Posts Tagged ‘Forks’

We Must Weather the Weather

January 5, 2010

As I continue choosing my bicycle as my main form of transportation, I sometimes ask myself the question, “is it ever going to stop raining!”  Then I stop and remind myself that despite growing-up in the desert Southwest, I now live in the Pacific Northwest.

Port Townsend, Quimper Peninsula, Jefferson County, Washington State, USA.

Living in the Pacific Northwest can come with a certain amount of joy and hardship.  The hardship can quickly be turned into joy too if you look at the right way.  I moved to western Washington because I was attracted by the promises of the Emerald State.  If you know anything about plants, than you know that they need a certain amount of water to grow (along with other things).  In the desert the plants have evolved to survive the arid conditions and are sparse.  Vice versa, in a temperate rainforest, the plants have adapted to survive rain.  They do and they thrive and are dense.

I therefore have to acclimate and prepare for a climate that receives lots of rain if I am going to survive and thrive.  These days, it can be easy to ignore the climate if you spend most of your day indoors or in a vehicle- popping out only occasionally in transition from one to another.  Only when you are stuck out that one might be reminded how poorly prepared you might be.

I have had the opportunity to live in Seattle, Bellingham, Port Angeles and Port Townsend so far.  I can see the difference in all of these place- but they are still wetter than where I grew up in New Mexico.  Why?  When you study the water cycle in 4th grade you are told that water moves in and out of various states (gas, liquid, solid) and locations (ocean, air, surfaces, streams, plants, animals, ground water, aquifers, etc).  When you look at weather maps and notice where weather (air) is coming from here in Washington, you notice it comes mostly from the west.  It isn’t much of stretch to guess that most of our moisture is picked up in the air as it evaporates from the Pacific Ocean.

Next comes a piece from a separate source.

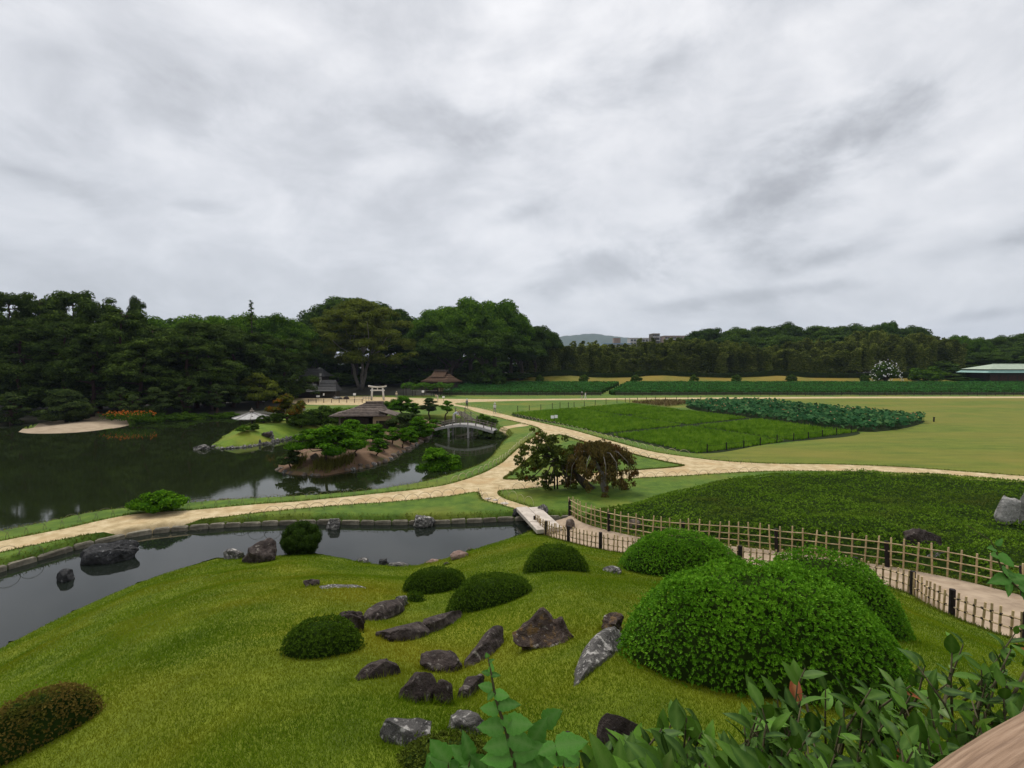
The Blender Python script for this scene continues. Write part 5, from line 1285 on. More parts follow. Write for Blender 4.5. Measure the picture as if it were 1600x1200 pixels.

What a ride it must be as a water molecule; being bombarded by UV waves from the sun until you have enough energy to break free from the liquid ocean.  As you are carried upward and eventually condense with other molecules into clouds, you are being whipped along by the winds toward looming mountain ranges of the Olympic coast of Washington (or Vancouver Island in Canada).  The more condensation of other water molecules, the heavier you “feel”.  I would be pretty worried at this point if I was trying to get over the mountains.  Sure enough, much of the rain falls as precipitation (rain or snow) as it tries to get up and over the Olympics.  Forks, WA on the coast, receives just over 121 inches of precipitation annually- nearly 17 inches of that arrives in January.  The top of the range (Mt. Olympus at 7,965 ft/2,427 m) sees 130 inches each year.

maps.com

An interesting effect is what most people refer to as the “rain shadow” effect.  Just like a mountain creates a shadow from the sun, so it does with the rain.  Here I am in Port Townsend, roughly 50 miles west-northwest of Mt. Olympus and I only experience just over 19 inches annually (2.17 inches in January)- What a difference!  And here I am complaining.  I could move to nearby Sequim, where the annual rainfall is just over 16 inches.

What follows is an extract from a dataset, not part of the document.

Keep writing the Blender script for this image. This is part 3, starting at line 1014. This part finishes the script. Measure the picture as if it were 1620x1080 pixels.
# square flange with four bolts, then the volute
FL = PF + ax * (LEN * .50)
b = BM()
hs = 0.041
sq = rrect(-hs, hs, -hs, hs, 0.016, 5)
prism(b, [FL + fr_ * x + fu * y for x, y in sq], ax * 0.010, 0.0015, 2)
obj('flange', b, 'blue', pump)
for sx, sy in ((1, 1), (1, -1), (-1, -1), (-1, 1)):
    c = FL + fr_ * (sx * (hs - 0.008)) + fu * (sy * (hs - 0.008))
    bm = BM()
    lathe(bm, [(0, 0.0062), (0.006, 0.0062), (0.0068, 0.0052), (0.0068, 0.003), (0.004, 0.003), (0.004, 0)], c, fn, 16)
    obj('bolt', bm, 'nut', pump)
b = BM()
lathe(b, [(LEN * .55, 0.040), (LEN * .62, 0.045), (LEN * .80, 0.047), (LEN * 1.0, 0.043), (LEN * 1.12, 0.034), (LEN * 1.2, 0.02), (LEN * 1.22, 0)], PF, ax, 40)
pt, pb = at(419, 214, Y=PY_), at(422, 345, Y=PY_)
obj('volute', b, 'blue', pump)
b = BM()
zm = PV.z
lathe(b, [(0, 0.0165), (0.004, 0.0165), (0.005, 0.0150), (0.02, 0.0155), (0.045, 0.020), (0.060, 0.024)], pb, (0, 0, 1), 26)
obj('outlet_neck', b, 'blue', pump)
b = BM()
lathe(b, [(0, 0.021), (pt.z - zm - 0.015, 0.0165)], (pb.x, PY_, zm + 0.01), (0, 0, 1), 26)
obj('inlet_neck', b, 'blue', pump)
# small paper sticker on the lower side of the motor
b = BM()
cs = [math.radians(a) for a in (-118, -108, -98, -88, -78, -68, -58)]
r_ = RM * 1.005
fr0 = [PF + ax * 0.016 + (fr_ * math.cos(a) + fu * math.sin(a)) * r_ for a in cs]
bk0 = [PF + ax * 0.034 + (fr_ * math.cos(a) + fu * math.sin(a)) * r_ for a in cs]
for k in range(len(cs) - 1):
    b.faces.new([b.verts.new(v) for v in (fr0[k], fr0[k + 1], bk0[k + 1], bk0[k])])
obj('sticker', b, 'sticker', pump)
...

As the clouds are thinned of precipitation they have one more opportunity to pick-up evaporated water as they pass over the Puget Sound and the Straits of Georgia. Seattle receives 34.1 inches, Bellingham gets 36.3 inches and Vancouver, BC has 44 inches.  Of course, they then have to cross the North Cascade Range and by the time they reach Eastern Washington they are pretty dry (Yakima, WA= 8.3 inches).

The jet stream plays a very important role in where air is coming from and subsequently the moisture too.  I have noticed in the winter that our weather patterns flip from northwesterly to southeasterly.  Why is this?  Does this have to do with the position of the planet in relation to the sun?  Does if have to do with the temperature differences in different parts of the world?  As the average global temperature increase, how is this going to effect climate patterns here in the Pacific Northwest?  Should we expect warmer, wetter winters and hotter, drier summers?  Now I am curious (and concerned).

What I do know is that, “Whether the weather be fine, whether the weather be not, whether the weather be cold, whether the weather be hot, we must weather the weather, whatever the whether, whether we like it or not”  (I learned that at outdoor school).  I just have to remind myself that I like the emerald environment, salmon streams in the summer and nice snowpack in the winter and to dress better.